IME, H2O2 won't kill most molds... I messed with mushroom cultivation for awhile. It can slow some down, because it kills the spores, but the mold itself survives and will just make more spores. let the soil surface dry out a bit, it'll slow the mold down for sure, and you may be able to transplant the seedlings a few times to isolate them away from it? I don't know if that works for plants, but when cleaning a mushroom culture we transfer to agar, let it grow a bit, transfer away from contams, and repeat until the mold doesn't show up anymore.
***THIS IS JUST A THOUGHT, I HAVEN'T DONE THIS BEFORE***
Take my theory(which is based on working with mushrooms) with a grain of salt and maybe wait for someone more experienced to chime in.

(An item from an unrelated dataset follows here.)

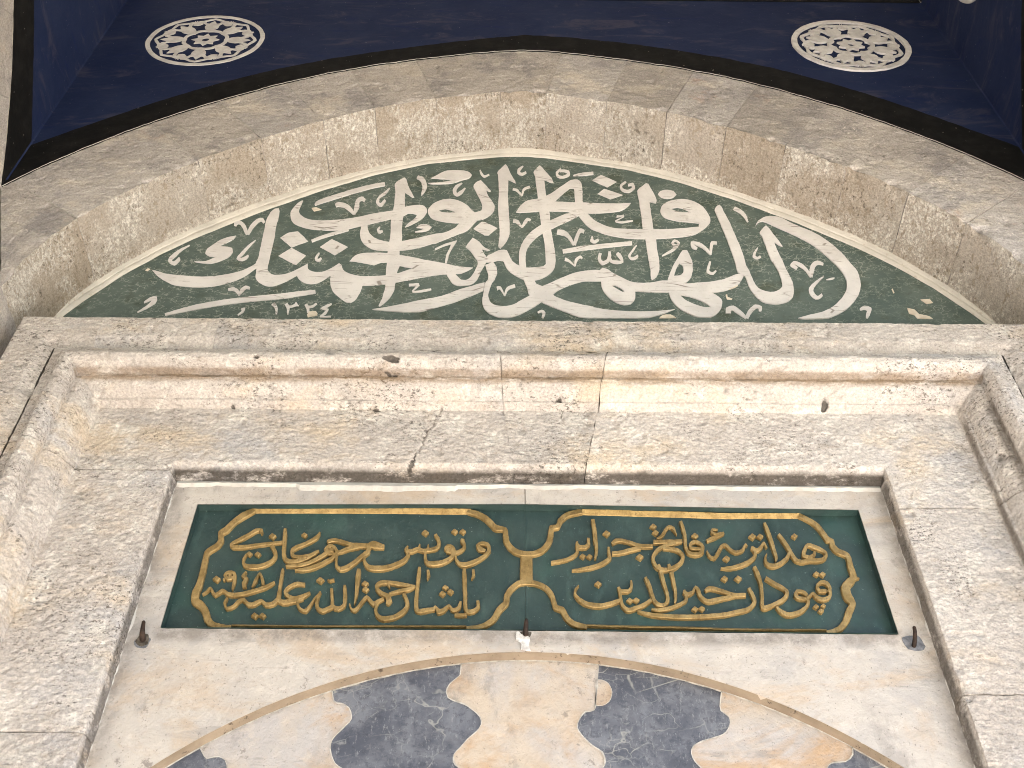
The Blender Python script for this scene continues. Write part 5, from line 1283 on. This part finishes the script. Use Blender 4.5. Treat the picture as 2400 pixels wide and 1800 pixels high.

Might be able to do that with something harder for the mold to digest but that'll still hold water for the plant. Coco Coir maybe? I'd probably try switching mediums each transplant(different molds eat different types of material). Maybe Coir, then something like topsoil, and then to peat moss? I'd put H2O2 in with the mediums to prevent any spores on the plant from germinating, and see what happens. My theory is, again, based on mushroom cultivation, not botanical experience.
Might just be best to leave it alone too.
EDIT: Just noticed you've got an Oyster block as your profile pic. Lol so you should know exactly what I'm talking about.